An der Modernisierung hapert es. Die Kasernen sind sanierungsbedürftig, das Material, Flugzeuge, Hubschrauber, marode bis zur Einsatzuntauglichkeit.

Die Effizienz lässt zu wünschen übrig

Die Effizienz lässt zu wünschen übrig. Es ist mehr als nur lästig, wenn die Truppe sich für ein Übungsmanöver Menschen und Gerät, hier einen Panzer, da ein Gewehr, aus allen Ecken der Republik zusammenklauben muss, weil nicht mehr alles an allen Standorten vorgehalten werden soll.
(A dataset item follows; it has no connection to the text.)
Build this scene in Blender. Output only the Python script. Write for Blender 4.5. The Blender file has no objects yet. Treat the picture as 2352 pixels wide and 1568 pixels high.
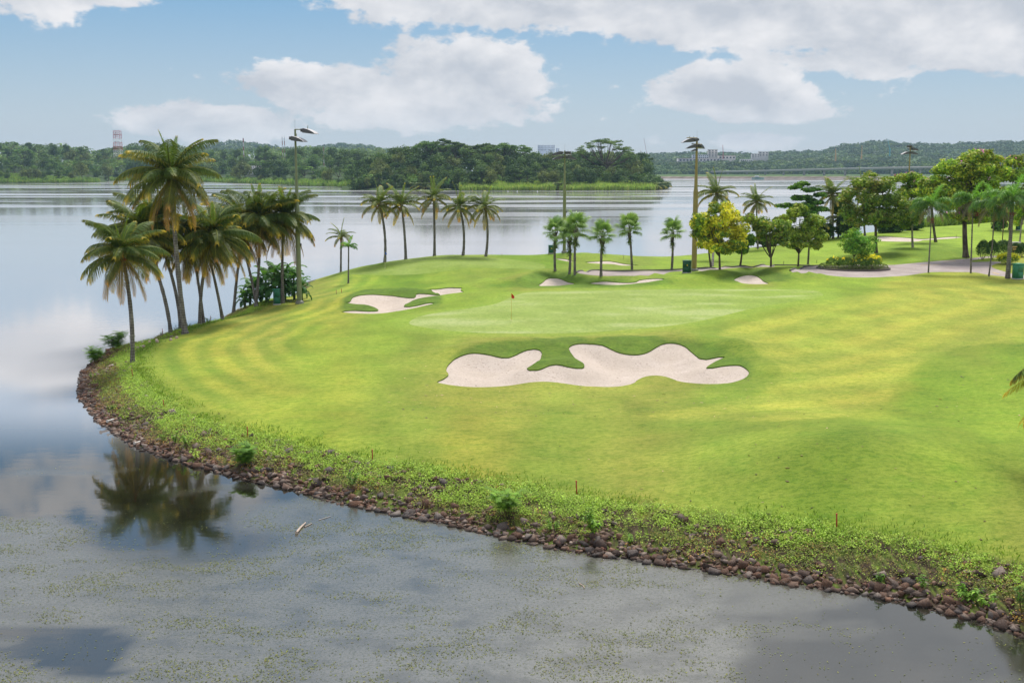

Die Bundeswehr wurde, wo nicht kaputt-, da doch in einen desolaten Zustand gespart. Deswegen ist auch das Sparziel inzwischen Makulatur: Die Truppe braucht Geld. Und sie soll es bekommen. Zumal die veränderte Sicherheitslage eine schon wieder veränderte ist. Als die Wehrpflicht ausgesetzt wurde, gab es keine Bürgerkriege in Syrien und Libyen, gab es keinen „Islamischen Staat“, und die Nato verhandelte noch mit Russland über eine gemeinsame Raketenabwehr, statt sich über den Neoimperialismus von Wladimir Putin und die Annexion der Krim zu ärgern.

Ein Zurück wäre schwierig

Was also bleibt, welches Argument hat auch fünf Jahre später noch Bestand? Richtig ist: Militärisch hat die Wehrpflicht ihren Sinn verloren – der zuletzt auf sechs Monate verkürzte Wehrdienst machte eine wirksame Ausbildung kaum noch möglich.

Jetzt ist’s, wie es ist. Ein Zurück wäre schwierig. Würde auch kaum ein Problem der Bundeswehr lösen. Es gilt, aus dem Schlechten das möglichst Beste zu machen.